If sex is to be everything, then so She must be
. God kept saying that to me.
I did not bring you this far to drop you in an inappropriate bedroom. These women do not possess your ferocity. You’ll know her if and when you meet her. Be assured that I love these less fierce women just as much as I love you
.

Stand back now. Sex is the investing of your full soul.

I know it more consciously now. The revelation often curtains my current time alone in the dark.

I ached for the kinship of the body then. I wanted every touch, taste and breath I could have. I was too compromised to ever let it be just like that.

I wanted an unnamed woman. It was the inextinguishable flame of my life. I wanted to write a specific woman’s story. I
knew
her name: Elizabeth Short.

The Black Dahlia.

I had postponed the book. My debt to Betty Short intimidated me. I wrote six novels in breathless preparation.
I owed her
. I had to grant the woman a precious identity.

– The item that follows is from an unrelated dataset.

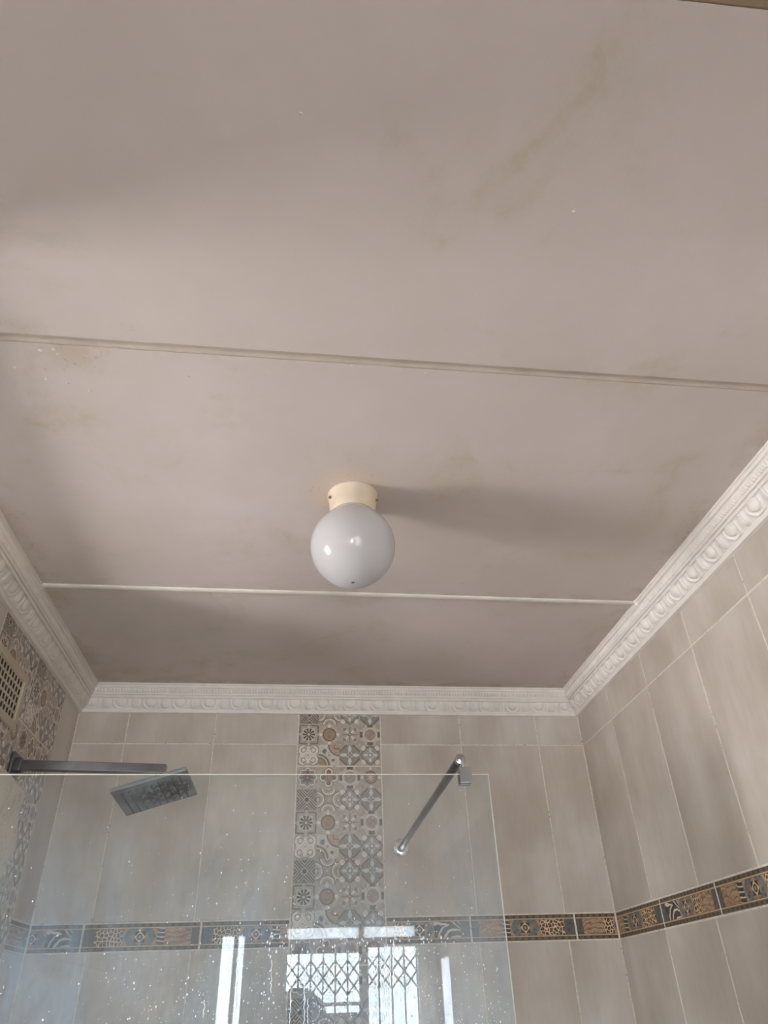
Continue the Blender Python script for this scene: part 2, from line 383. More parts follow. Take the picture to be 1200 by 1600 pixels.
def border_art(order, name, seed):
    """order: list of (kind, width fraction)"""
    W, H = 560, 124; A = Art(W, H, (168, 140, 110)); yy, xx = np.mgrid[0:H, 0:W]; y = (yy+.5)/H; X = (xx+.5)
    n1 = vnoise(H, W, (40, 9), seed); n2 = vnoise(H, W, (120, 26), seed+1); n3 = vnoise(H, W, (14, 30), seed+2)
    pos = 0
    for kind, fr in order:
        a, b = pos*W, (pos+fr)*W; pos += fr; inn = ((X >= a) & (X < b)).astype(float); u = (X-a)/H; v = y; mid = (b-a)/2/H
        if kind == 'dark': A.paint(inn, (84, 78, 76)); A.paint(inn*(n2 > .55), (104, 98, 96), .5)
        elif kind == 'wood':
            A.paint(inn, (176, 146, 116)); w = np.sin(v*34+3*np.sin(u*2.5+seed)+5*n1); A.paint(inn*(w > .75), (112, 84, 62), .8); A.paint(inn*(w < -.6), (186, 152, 116), .6); A.paint(inn*(n3 > .7), (134, 102, 76), .4)
        elif kind == 'leo':
            rg = np.random.default_rng(seed+9); nx, ny = max(1, int(round((b-a)/18))), 6; P = []
            for i in range(-1, nx+1):
                for j in range(ny): P.append((a+(i+.5+.5*(j % 2)+rg.uniform(-.42, .42))*18, (j+.5+rg.uniform(-.40, .40))*H/ny))
            D = np.sort(np.stack([np.hypot((xx-px), (yy-py)) for px, py in P]), 0); e_ = D[1]-D[0]
            A.paint(inn, (224, 196, 158)); A.paint(inn*np.clip((e_-3.6)/1.2, 0, 1), (62, 40, 28)); A.paint(inn*np.clip((3.8-D[0])/1.5, 0, 1), (166, 118, 78), .9)
        elif kind in ('zeb', 'zebs'):
            A.paint(inn, (58, 50, 46))
            if kind == 'zebs': s_ = np.sin(v*40+1.2*np.sin(u*6))
            else: s_ = np.sin(30*np.abs(v-.45-.22*np.sin(u*2.6))*(.55+.6*u)+9*u*(u > .0)-2.2*np.cos(v*5)+1.2*n1)
            A.paint(inn*np.clip((s_-.45)*6, 0, 1), (214, 204, 192))
        elif kind == 'hex':
            A.paint(inn, (182, 146, 104)); A.paint(inn*(n2 > .6), (160, 124, 86), .5); q = np.maximum(np.abs(u-mid)*.98+np.abs(v-.5)*.62, np.abs(v-.5)*1.28)
            A.paint(inn*np.clip((mid*.98-q)*60, 0, 1), (112, 116, 124)); A.paint(inn*np.clip((mid*.98-q)*60, 0, 1)*(n1 > .55), (78, 84, 94), .7); A.paint(inn*np.clip((mid*.98-q)*60, 0, 1)*(n3 > .72), (140, 122, 98), .7)
            di = np.abs(u-mid)+np.abs(v-.5); sq = np.maximum(np.abs(u-mid), np.abs(v-.5)); A.paint(inn*(di < .36), (172, 132, 88)); A.paint(inn*(sq < .2), (34, 28, 26)); A.paint(inn*(di < .215), (214, 202, 186)); A.paint(inn*(np.hypot(u-mid, v-.5) < .12), (92, 74, 58)); A.paint(inn*(np.hypot(u-mid, v-.5) < .05), (176, 150, 120))
    for s_ in (y, 1-y):
        A.paint((s_ < .145).astype(float), (112, 92, 74)); A.paint((s_ < .145)*(n2 > .5), (92, 76, 62), .6)
        dash = ((X+seed*13) % 36 < 13); A.paint((s_ > .03)*(s_ < .125)*dash, (48, 40, 36), .9)
        A.paint((s_ > .145)*(s_ < .185), (206, 178, 142)); A.paint(((s_ > .185)*(s_ < .20)), (90, 70, 54), .6)
    A.a *= (0.92+0.16*n2)[..., None]
    return A.image(name)
A_ = [('dark', .10), ('leo', .24), ('hex', .29), ('zebs', .07), ('wood', .23), ('dark', .07)]
B_ = [('dark', .07), ('wood', .22), ('leo', .10), ('hex', .27), ('zeb', .25), ('dark', .09)]
IMG_A = border_art(A_, 'safari_print_a', 1); IMG_AR = border_art(A_[::-1], 'safari_print_a_turned', 2)
IMG_B = border_art(B_, 'safari_print_b', 3); IMG_BR = border_art(B_[::-1], 'safari_print_b_turned', 4)

def print_mat(name, img, rough=0.35, mul=1.0):
    m, t, b = new_mat(name); uv = N(t, 'ShaderNodeUVMap'); ti = N(t, 'ShaderNodeTexImage'); ti.image = img; ti.extension = 'REPEAT'
    L(t, uv.outputs[0], ti.inputs[0])
    n = N(t, 'ShaderNodeTexNoise'); n.inputs['Scale'].default_value = 60; g = N(t, 'ShaderNodeTexCoord'); L(t, g.outputs['Object'], n.inputs['Vector'])
    k = mixc(t, maprange(t, n.outputs['Fac'], .3, .7, 0, .1), ti.outputs['Color'], srgb(186, 176, 166))
    L(t, k, b.inputs['Base Color']); b.inputs['Roughness'].default_value = rough
    return m
M_PAT = print_mat('cement_print_tile', IMG_PAT, 0.45)
M_BA = print_mat('safari_border_a', IMG_A); M_BAR = print_mat('safari_border_a_turned', IMG_AR)
M_BB = print_mat('safari_border_b', IMG_B); M_BBR = print_mat('safari_border_b_turned', IMG_BR)

# ------------------------------------------------------------------ walls of separate tiles
TILE_CACHE = {}
def tile_mesh(w, h, mat, uv, name='tile'):
    key = (round(w, 4), round(h, 4), mat.name, uv)
    if key in TILE_CACHE: return TILE_CACHE[key]
    a, b, i, d = w/2, h/2, 0.0012, 0.0012
    vs = [(-a, 0.008, -b), (a, 0.008, -b), (a, 0.008, b), (-a, 0.008, b), (-a, d, -b), (a, d, -b), (a, d, b), (-a, d, b),
          (-a+i, 0, -b+i), (a-i, 0, -b+i), (a-i, 0, b-i), (-a+i, 0, b-i)]
    fs = [(8, 9, 10, 11)]
    for k in range(4):
        l = (k+1) % 4; fs.append((4+k, 4+l, 8+l, 8+k)); fs.append((k, l, 4+l, 4+k))
    me = bpy.data.meshes.new(name); me.from_pydata(vs, [], fs); me.materials.append(mat)
    ul = me.uv_layers.new(name='UVMap'); u0, u1, v0, v1 = uv
    for p in me.polygons:
        for li in p.loop_indices:
            c = me.vertices[me.loops[li].vertex_index].co
            ul.data[li].uv = (u0+(c.x/w+.5)*(u1-u0), v0+(c.z/h+.5)*(v1-v0))
    me.update(); TILE_CACHE[key] = me; return me
GAP = 0.0042
def place(wall, side, u0, u1, z0, z1, mat=None, uv=(0, 1, 0, 1), name='tile'):
    """u runs left to right as seen from inside the room"""
    if u1-u0 < 0.012 or z1-z0 < 0.012: return None
    if name == 'border_tile': u0 += .0008; u1 -= .0008
    if mat is None: mat = M_TILE
    me = tile_mesh(u1-u0-GAP, z1-z0-GAP, mat, uv, name)
    o = bpy.data.objects.new(name, me); C.objects.link(o); o.parent = wall
    um, zm = (u0+u1)/2, (z0+z1)/2; j = random.uniform(-.0003, .0003)
    if side == 'back': o.location = (um, YB+j, zm)
    elif side == 'left': o.location = (XL+j, um, zm); o.rotation_euler = (0, 0, PI/2)
    elif side == 'right': o.location = (XR+j, -um, zm); o.rotation_euler = (0, 0, -PI/2)     # u = -y
    o.rotation_euler.x += 0
    return o

def wall_shell(name, side, holes, th=0.12):
    if side == 'left': th = 0.12
    """grout bed + masonry behind the tiles; name carries the side"""
    bm = bmesh.new(); off = 0.0010
    if side in ('left', 'right'): rects = [(YF-.12, YB+.12, -0.1, ZC+0.05)]
    else: rects = [(XL-off, XR+off, -0.1, ZC+0.05)]
    for h in holes: rects = subtract(rects, h)
    for a, b, c, d in rects:
        if side == 'back': box(bm, a, b, YB+off, YB+th, c, d)
        if side == 'rear': box(bm, a, b, YF-th, YF, c, d)
        if side == 'left': box(bm, XL-th, XL-off, a, b, c, d)
        if side == 'right': box(bm, XR+off, XR+th, a, b, c, d)
    return tag(bm_obj(name, bm, M_PLAST if side == 'rear' else M_GROUT), kind='structure')
wall_back = wall_shell('wall_back', 'back', [])
wall_left = wall_shell('wall_left', 'left', [LW])
wall_right = wall_shell('wall_right', 'right', [RS])
wall_front = wall_shell('wall_front', 'rear', [W1, DR, FL, SL, LR])

# --- end wall
cx0, cx1 = -0.012, 0.2915
joints = [XL+.001, -0.620, -0.311, cx0, cx1, 0.592, 0.888, XR-.001]
ZTOP = ZC-0.03
def vrows(zt): return [(zt, ZTOP), (ZB1, zt), (ZB2-0.55, ZB2), (0.60, ZB2-0.55), (0.0, 0.60)]
for a, b in zip(joints, joints[1:]):
    if abs(a-cx0) < 1e-6: continue
    for z0, z1 in vrows(ZT): place(wall_back, 'back', a, b, z0, z1)
RH = 0.0752
def pattern_column(wall, side, u0, u1, zj):
    """zj = height of the joint between the cut top tile and the one below"""
    h = ZTOP-zj; rows = h/RH
    place(wall, side, u0, u1, zj, ZTOP, M_PAT, (0, 1, 1/8, 1/8+rows/8), 'patterned_tile')
    z = zj
    while z > 0.02:
        z0 = max(0.0, z-8*RH); place(wall, side, u0, u1, z0, z, M_PAT, (0, 1, 1-(z-z0)/RH/8, 1), 'patterned_tile'); z = z0
pattern_column(wall_back, 'back', cx0, cx1, 2.270)
BORD = [(XL+.001, -0.640, M_BB, (.50, 1)), (-0.640, -0.287, M_BA, (0, 1)), (-0.287, cx0, M_BA, (0, .78)),
        (cx1, 0.5675, M_BB, (.22, 1)), (0.5675, 0.918, M_BAR, (0, 1)), (0.918, XR-.001, M_BB, (0, .42))]
for a, b, m_, (ua, ub) in BORD: place(wall_back, 'back', a, b, ZB2, ZB1, m_, (ua, ub, 0, 1), 'border_tile')

# --- right wall (u = -y, from the corner towards the photographer)
def right_run(start, zr, end=-YF-.002):
    us = [-YB+.001]; u = -start
    while u < end: us.append(u); u += 0.2955
    us.append(end)
    for a, b in zip(us, us[1:]):
        for z0, z1 in zr:
            for r in subtract([(a, b, z0, z1)], (-RS[1]-.03, -RS[0]+.03, RS[2]-.03, RS[3]+.03)): place(wall_right, 'right', *r)
right_run(2.280, [(ZT, ZTOP), (ZB1, ZT)]); right_run(2.235, [(ZB2-0.55, ZB2), (0.60, ZB2-0.55), (0, 0.60)])
us = [-YB+.001, -2.235, -1.905]; 
while us[-1] < 2.8: us.append(us[-1]+0.345)
us[-1] = -YF-.002
seq = [(M_BAR, (.16, 1)), (M_BBR, (0, 1)), (M_BAR, (0, 1)), (M_BB, (0, 1)), (M_BA, (0, 1))]
for i, (a, b) in enumerate(zip(us, us[1:])):
    m_, (ua, ub) = seq[i] if i < 5 else seq[i % 5]
    for r in subtract([(a, b, ZB2, ZB1)], (-RS[1]-.03, -RS[0]+.03, RS[2]-.03, RS[3]+.03)):
        place(wall_right, 'right', *r, m_, (0 if i else ua, ub, 0, 1), 'border_tile')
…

Betty Short died at 22. She was fatuous. She exemplified the silly-girl dreams indigenous to post-war America.
She
was
me
. She never got to outgrow her crazy shit and be somebody. She was all the Hancock Park girls with some fucked-luck chromosome inserted. She was all about invisibility. I never knew her, I never saw her, I only imagined her. I understood the male callousness and horrid pathology that mandated her demise. My predation provided the
insight more than my mother’s death did. My tender heart and smothering sense of conscience provided empathy. She died at 22. She was a kid. She was a wannabe actress with a chameleon personality and a penchant for telling whopping lies. She lied credibly on occasion. She had some knowledge of the limits of verisimilitude. She could have developed into a lie-for-profit storyteller. My depiction of Betty Short had to err on the side of honor glimpsed and foretold. She was visible in her invisibility. She died and spawned my kid crush and belated moral mandate. She preceded Joan, Karen and Erika and would in time lead them to me.